Green beans, cherry tomatoes, scallions, garlic, parsley - made a large green bean salad - I like to add a can of chick peas so it makes a delicious and nutritious complete meal. A vinaigrette of your choosing will work well and it keeps for several days, and even tastes better the second day.
Preserving your harvest
By Linda Dansbury
The cool, damp nights are having a negative impact on the tomato crop, so the quantities are dipping. If we get a warm spell, the quantities may come back up for a time. You may be getting a bit overwhelmed with the quantities of other veggies we have been getting and continue to get in good quantities. Below are a few ideas:
Eggplant - I never thought eggplant could be frozen until I was a member of Anchor Run. I think it was about my second year I decided to try and freeze baba ganoush and 3 months later I pulled it out of the freezer and - yippee it was delicious! I have done considerable research and read(but was skeptical) that you could grill slices of eggplant and then bag them up and freeze them and then remove what you want and have for sandwiches later in the year. I tried this too and found that it does work, but add some nice crispy lettuce to the sandwich for a textural difference. Also, freeze the grilled slices on a cookie sheet lined with parchment paper and when frozen, then place them in bags. This method ensures you will have individual slices when you want to get them out of the freezer. I have also often frozen batches of ratatouille and caponata.
Peppers - They can be mixed into veggie stews such as ratatouille or caponata, but if you don't have the time, just put them into freezer bags whole, or seeded and then you can use them in recipes like stews, chili, or caponata later in the year. They won't have any crunch left after they come out of the freezer, but the taste will still be delicious.
Edamame - I have said this before, but the easiest way to freeze for later is to cook them in their pods, shock in ice water and drain well, then place on cookie sheets to freeze. Once frozen, they can be placed into bags and then all through the year you will have a healthy delicious snack. Just defrost them and use as is or take out of the pods and use in recipes. I usually try to take some out of their pods before I freeze them for easier use during the year. While watching TV I sit and take them out of the pods; then during the year when a recipe calls for lima beans, I use edamame instead.

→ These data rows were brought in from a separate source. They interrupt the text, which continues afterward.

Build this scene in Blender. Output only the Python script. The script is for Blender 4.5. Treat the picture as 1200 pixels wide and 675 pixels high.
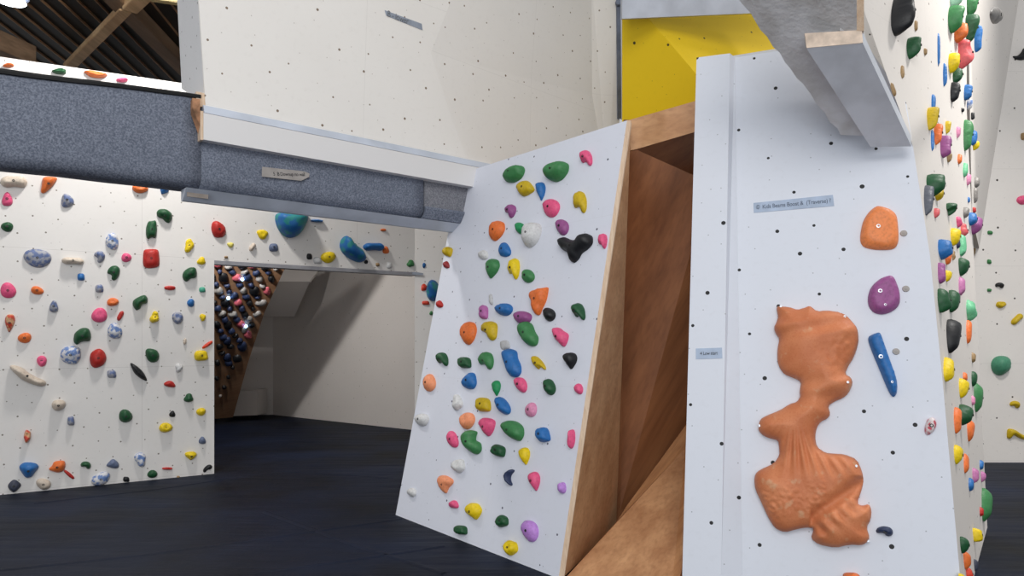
import bpy, bmesh, math, random
from mathutils import Vector, Matrix, noise
from mathutils.geometry import delaunay_2d_cdt
random.seed(7)
for o in list(bpy.data.objects): bpy.data.objects.remove(o)
SC = bpy.context.scene; C = SC.collection
# ---------------------------------------------------------------- camera
F = 800.0; HC = 1.53; HY = 399.0          # focal length in pixels of a 1200 px frame, eye height, horizon row
cam = bpy.data.objects.new('camera', bpy.data.cameras.new('camera')); C.objects.link(cam)
cam.location = (0, 0, HC); cam.rotation_euler = (math.pi/2, 0, 0)
cam.data.sensor_width = 36; cam.data.lens = 36*F/1200; cam.data.shift_y = (HY-337.5)/1200
cam.data.clip_start = .05
SC.camera = cam
# ---------------------------------------------------------------- light
vs = SC.view_settings; vs.view_transform = 'Standard'; vs.look = 'None'; vs.gamma = 1; vs.use_curve_mapping = False
vs.exposure = 0.0
w = bpy.data.worlds.new('hall_light'); SC.world = w; w.use_nodes = True
bg = w.node_tree.nodes['Background']; bg.inputs[0].default_value = (.96, .98, 1.0, 1); bg.inputs[1].default_value = .54
def area(name, loc, target, size, power, col=(1,1,1), sy=None, spread=180):
    l = bpy.data.lights.new(name, 'AREA'); l.shape = 'RECTANGLE'; l.size = size; l.size_y = sy or size; l.energy = power; l.color = col
    l.spread = math.radians(spread)
    o = bpy.data.objects.new(name, l); C.objects.link(o); o.location = loc
    o.rotation_euler = (Vector(target)-Vector(loc)).to_track_quat('-Z', 'Y').to_euler(); return o
area('hall_lamp_front', (-.5, -2.0, 6.2), (.3, 6, 2.4), 4.5, 250, (1, .985, .96), 3.0)
area('front_fill_light', (-.4, -4.8, 2.0), (.2, 5, 1.6), 6.0, 240, (.92, .96, 1), 3.2)  # unseen fill light added behind the camera to brighten undersides and lower walls
area('hall_lamp_left_wall', (-3.35, 6.35, 5.35), (-4.0, 7.4, 1.0), .4, 105, (1, .97, .93), .35)
area('hall_lamp_side', (5.0, 4.4, 6.6), (4.5, 6.2, 1.0), .5, 90, (1, .97, .93), spread=95)
area('inner_room_lamp', (-4.3, 9.1, 3.3), (-3.2, 12.2, 1.2), .16, 75, (1, .97, .93))

# ---------------------------------------------------------------- helpers
CAM = Vector((0, 0, HC))
def ray(x, y): return Vector(((x-600)/F, 1, (HY-y)/F))
def at(x, y, Y): return CAM + ray(x, y)*Y
class Plane:
    def __init__(s, a, b, c):
        s.o = Vector(a); n = (Vector(b)-s.o).cross(Vector(c)-s.o).normalized()
        if n.dot(CAM-s.o) < 0: n = -n
        s.n = n; s.axes()
    def axes(s):
        z = Vector((0, 0, 1)); s.e2 = (z - s.n*z.dot(s.n)).normalized() if abs(s.n.z) < .95 else Vector((0, 1, 0))
        s.e1 = s.e2.cross(s.n)
    def at(s, x, y):
        d = ray(x, y); return CAM + d*(s.n.dot(s.o-CAM)/s.n.dot(d))
    def uv(s, p): d = Vector(p)-s.o; return (d.dot(s.e1), d.dot(s.e2))
def lin(c):
    return c/12.92 if c <= .04045 else ((c+.055)/1.055)**2.4
def rgb(r, g, b): return (lin(r/255), lin(g/255), lin(b/255), 1)
def tag(o, label=None, cat=None, group=None, kind=None):
    if label: o['label'] = label
    if cat: o['category'] = cat
    if group: o['group'] = group
    if kind: o['kind'] = kind
    return o
def mk(name, verts, faces, mat, parent=None, smooth=False, uvp=None, origin=None):
    me = bpy.data.meshes.new(name)
    org = Vector(origin) if origin is not None else Vector((0, 0, 0))
    me.from_pydata([Vector(v)-org for v in verts], [], faces); me.update()
    if uvp:
        ul = me.uv_layers.new(name='UVMap')
        for lp in me.loops: ul.data[lp.index].uv = uvp.uv(me.vertices[lp.vertex_index].co+org)
    if smooth: me.polygons.foreach_set('use_smooth', [True]*len(me.polygons))
    me.materials.append(mat)
    o = bpy.data.objects.new(name, me); o.location = org; C.objects.link(o)
    if parent:
        o.parent = parent; o.location = org - parent.location
    return o
def empty(name, loc):
    o = bpy.data.objects.new(name, None); o.location = loc; C.objects.link(o); return o
def sheet(name, pts, thick, mat, parent=None, uvp=None, back=None, edge=None, holes=None):
    """a board: polygon pts facing the viewer side, given a thickness along back"""
    pts = [Vector(p) for p in pts]; n = len(pts)
    nn = Vector((0, 0, 0))
    for i in range(n): nn += (pts[i]-pts[0]).cross(pts[(i+1) % n]-pts[0])
    nn.normalize()
    if nn.dot(CAM-pts[0]) < 0: pts.reverse(); nn = -nn
    bk = Vector(back) if back is not None else -nn*thick
    v = pts + [p+bk for p in pts]
    f = [list(range(n)), list(range(2*n-1, n-1, -1))] + [[i, i+n, (i+1) % n+n, (i+1) % n] for i in range(n)]
    o = mk(name, v, f, mat, parent, uvp=uvp)
    if edge:
        o.data.materials.append(edge)
        for p in o.data.polygons:
            if p.index > 0: p.material_index = 1
    return o
def box(name, a, ex, ey, ez, mat, parent=None, bevel=0):
    a, ex, ey, ez = map(Vector, (a, ex, ey, ez))
    v = [a+ex*i+ey*j+ez*k for k in (0, 1) for j in (0, 1) for i in (0, 1)]
    f = [(0,2,3,1), (4,5,7,6), (0,1,5,4), (2,6,7,3), (0,4,6,2), (1,3,7,5)]
    o = mk(name, v, f, mat, parent)
    bm = bmesh.new(); bm.from_mesh(o.data); bmesh.ops.recalc_face_normals(bm, faces=bm.faces)
    if bevel:
        bmesh.ops.bevel(bm, geom=bm.edges[:], offset=bevel, segments=2, affect='EDGES')
    bm.to_mesh(o.data); bm.free()
    return o
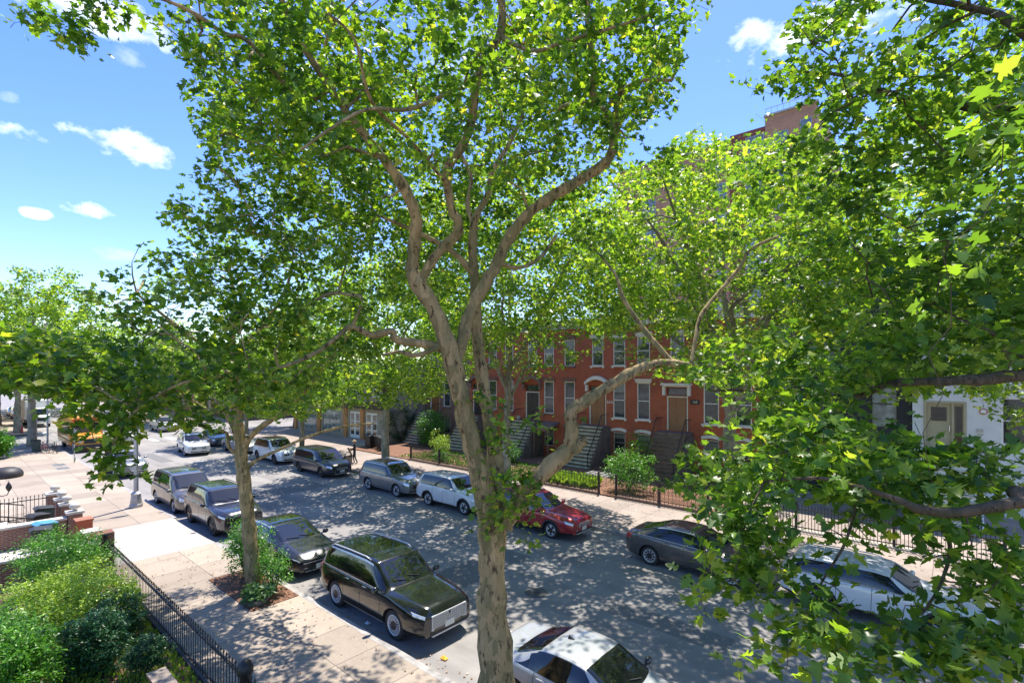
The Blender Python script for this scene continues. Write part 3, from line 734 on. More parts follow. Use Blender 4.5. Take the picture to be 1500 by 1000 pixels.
def truck(x, y):
    r = empty('box_truck', (x, y, 0), 0, 'white box truck with tall square cargo body, parked past the junction', 'truck')
    wp = M['white']
    m = MB(); m.box(-6.2, -1.2, -1.22, 1.22, .95, 3.35); bevel(m.build('cargo_box', wp, r), .05)
    m = MB(); m.prism([(-1.15, .6), (1.25, .6), (1.32, .8), (1.28, 1.35), (.35, 1.55), (-.15, 2.35), (-1.15, 2.45)], lambda a, b: (a, -1.0, b), lambda a, b: (a, 1.0, b)); bevel(m.build('cab', wp, r), .08, 3)
    m = MB(); m.add([(.40, -.9, 1.60), (.40, .9, 1.60), (-.05, .85, 2.30), (-.05, -.85, 2.30)], [(0,1,2,3)]); m.v = [(a+.03, b, c+.02) for a, b, c in m.v]; m.build('windshield', M['glass'], r)
    m = MB()
    for sd in (1, -1): m.box(-.85, .2, sd*1.0-.01, sd*1.0+.01, 1.6, 2.2)
    m.build('side_window', M['sideglass'], r)
    m = MB(); m.box(1.2, 1.34, -.55, .55, .85, 1.25); m.build('grille', M['black'], r)
    m = MB()
    for sd in (1, -1): m.box(1.2, 1.33, sd*.78-.14, sd*.78+.14, .95, 1.2)
    m.build('headlight', M['lens'], r)
    m = MB(); m.box(1.25, 1.42, -1.02, 1.02, .5, .72); bevel(m.build('bumper', M['chrome'], r), .02)
    for xx in (.55, -4.4):
        for sd in (1, -1): make_wheel(r, xx, sd*1.0, .42, sd, rim(5, .08, 0, M['silver']), .26)
truck(-88, 9.0)
# ================================================================= GROUND AND ROADS
def sheet(name, x0, x1, y0, y1, z, m, th=None):
    mb = MB()
    if th: mb.box(x0, x1, y0, y1, z-th, z)
    else: mb.add([(x0, y0, z), (x1, y0, z), (x1, y1, z), (x0, y1, z)], [(0,1,2,3)])
    return tag(mb.build(name, m), kind='structure')
sheet('ground', -900, 900, -900, 900, -.06, M['ground'])
sheet('road', -260, 60, 7.58, 19.35, 0, M['asphalt'])
tag(MB().add([(-76, -120, .004), (-64, -120, .004), (-64, 160, .004), (-76, 160, .004)], [(0,1,2,3)]).build('cross_road', M['asphalt']), kind='structure')
K = .13
# near pavement, with the driveway slab
sheet('near_sidewalk', -62.5, -27.6, 1.2, 7.42, K, M['walk'], .2)
sheet('near_sidewalk', -22.35, 60, 4.0, 7.42, K, M['walk'], .2)
sheet('near_sidewalk', -260, -77.5, 1.2, 7.42, K, M['walk'], .2)
sheet('driveway', -27.6, -22.35, 4.2, 7.42, K+.004, M['drive'], .2)
sheet('curb', -62.5, -27.6, 7.42, 7.60, K+.003, M['curb'], .2)
sheet('curb', -22.35, 60, 7.42, 7.60, K+.003, M['curb'], .2)
mb = MB(); mb.prism([(7.42, 0), (7.62, 0), (7.62, .03), (7.42, K+.004)], lambda a, b: (-27.6, a, b), lambda a, b: (-22.35, a, b)); tag(mb.build('driveway_ramp', M['drive']), kind='structure')
sheet('far_sidewalk', -62.5, 60, 19.52, 24.5, K, M['walk2'], .2)
sheet('far_sidewalk', -62.5, -41, 24.5, 29, K, M['walk2'], .2)
sheet('far_sidewalk', -260, -77.5, 19.52, 29, K, M['walk2'], .2)
sheet('curb', -62.5, 60, 19.34, 19.52, K+.003, M['curb'], .2)
sheet('garden_bed', -41, -8.7, 24.8, 33.3, K-.01, M['mulch'], .15)
sheet('forecourt', -8.7, 40, 24.8, 33.3, K-.012, M['walk2'], .15)
sheet('front_yard', -22.4, 60, -6, 4.0, K-.02, M['soil'], .15)
sheet('stoop_forecourt', -33, -22.4, -6, 4.2, K-.01, M['stone'], .15)
for i in range(7):
    y = 8.3+i*1.6
    sheet('crosswalk_stripe', -63.6, -60.9, y, y+.6, .006, M['paintline'])
for i in range(4):
    sheet('crosswalk_stripe', -79.9, -77.6, 8.3+i*1.6, 8.9+i*1.6, .006, M['paintline'])
for i, (gx, gy) in enumerate([(-49.9, 6.2), (-47.9, 6.15)]):
    g = MB(); g.box(gx-.55, gx+.55, gy-.35, gy+.35, K+.001, K+.012)
    for k in range(9): g.box(gx-.5+k*.12, gx-.46+k*.12, gy-.32, gy+.32, K+.012, K+.02)
    tag(g.build('pavement_grate', M['steel']), ['dark metal grate set in the pale pavement, farther of a pair', 'dark metal grate set in the pale pavement, nearer of a pair'][i], 'grate', 'pavement grates')
M['patch'] = mat('asphalt repair', (.175, .168, .162), .85, var=.25, sc=12, bump=.4)
for q in ((-13.5, -11.9, 11.2, 14.9), (-30.5, -28.9, 10.6, 16.0), (-7.8, -4.2, 12.9, 13.8), (-52, -46, 11.6, 12.5)): sheet('asphalt_patch', *q, .003, M['patch'])
g = MB(); g.lathe([(.36, .004), (.36, .012), (.33, .014)], (-9.9, 12.6, 0), n=24)
for k in range(5): g.box(-10.15, -9.65, 12.38+k*.1, 12.42+k*.1, .014, .018)
tag(g.build('manhole_cover', M['dkstone'], smooth=False), 'round cast iron manhole cover in the shaded roadway', 'manhole cover')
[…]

Green and yellow wax beans - We grow our own beans too, so you can imagine how many beans we have! We give some to family and friends and cook them up 2-3 times per week. We make them into salads, which I then enjoy for lunches - sometimes as is, or with some leftover chicken or fish added. We stir fry them, or steam them and eat them right away. And, I blanch and freeze them using the same technique as the edamame. Once frozen and in bags, I can get them out and add to lots of things during the winter months. It is always rewarding to dig frozen produce from the farm out of the freezer in the cold, winter days - it makes you know that summer will return again!